Wednesday, April 02, 2008

Bad Day - Daniel Powter
Where is the moment we needed the most
You kick up the leaves and the magic is lost
They tell me your blue skies fade to gray
They tell me your passion's gone away
And I don't need no carryin' on

You stand in the line just to hit a new low
You're faking a smile with the coffee you go
You tell me your life's been way off line
You're falling to pieces every time
And I don't need no carryin' on

Because you had a bad day
You're taking one down
You sing a sad song just to turn it around
You say you don't know
You tell me don't lie
You work at a smile and you go for a ride
You had a bad day
The camera don't lie
You're coming back down and you really don't mind
You had a bad day
You had a bad day

Will you need a blue sky holiday?
The point is they laugh at what you say
And I don't need no carryin' on

You had a bad day
You're taking one down
You sing a sad song just to turn it around
You say you don't know
You tell me don't lie
You work at a smile and you go for a ride
You had a bad day
The camera don't lie
You're coming back down and you really don't mind
You had a bad day

(Oooh.. a holiday..)

Sometimes the system goes on the blink
And the whole thing turns out wrong
You might not make it back and you know
That you could be well oh that strong
And I'm not wrong

(yeah...)

So where is the passion when you need it the most
Oh you and I
You kick up the leaves and the magic is lost

Cause you had a bad day
You're taking one down
You sing a sad song just to turn it around
You say you don't know
You tell me don't lie
You work at a smile and you go for a ride
You had a bad day
You've seen what you like
And how does it feel for one more time
You had a bad day
You had a bad day




not being able to do my math assignment is causing me great distress. and that the teacher that you need to contact urgently is always uncontactable. sheeshh, i dont want to miss trng tmr :/




my memory's getting shorter and shorter. i think it'll just disappear sooner or later...







sine graphs remind me of a lot of things.

Tuesday, April 01, 2008

i realise i dont really use the day before tests to study (at least i didnt today) but to finish up stuff which i havent previously. kinda dumb, really.

hadlians please go check out the cheer video uploaded on youtube.
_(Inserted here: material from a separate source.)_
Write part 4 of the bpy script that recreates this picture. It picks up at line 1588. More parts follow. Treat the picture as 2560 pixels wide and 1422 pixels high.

AND YOU BETTER KNOW THE CHEER BEFORE SPORTS FEST THIS FRI.


i think bio's kind of screwed, not cause i dont know the content, but i dont know how to answer. just like my fa. i dont know what the question wants, i interpret it so differently from how it's supposed to! or maybe i just need more practice. but it's very nerve wracking.



climbing today was not up to standards again, couldnt clear a 6A+ :/ i think i perform better once in a while, rather than training consistently. or maybe it's just in my mind. i need more endurance! and i'm proud of you sihui, for doing 9 sets up and down!




and i really really really want to go to new zealand (to climb/kayak). it's so cool. there are so many things i want to do!



and i'm still suffering from slight insomnia. maybe that's why i cant climb properly, cos i dont rest enough. or maybe it's just an exuse... sigh. went to bed at 12+ and at 1+ was STILL awake. so annoying. i'm going to resort to sleeping pills soon..

and april fools was so normal. didnt prank anyone, and only got pranked by my class ics.. ONLY if you knew it was a prank from the start, does it count as getting pranked? haha it was quite a good one though, only I'M TOO SMART FOR THEM xD love you guys(:







sometimes, i wonder, did i make the wrong choice?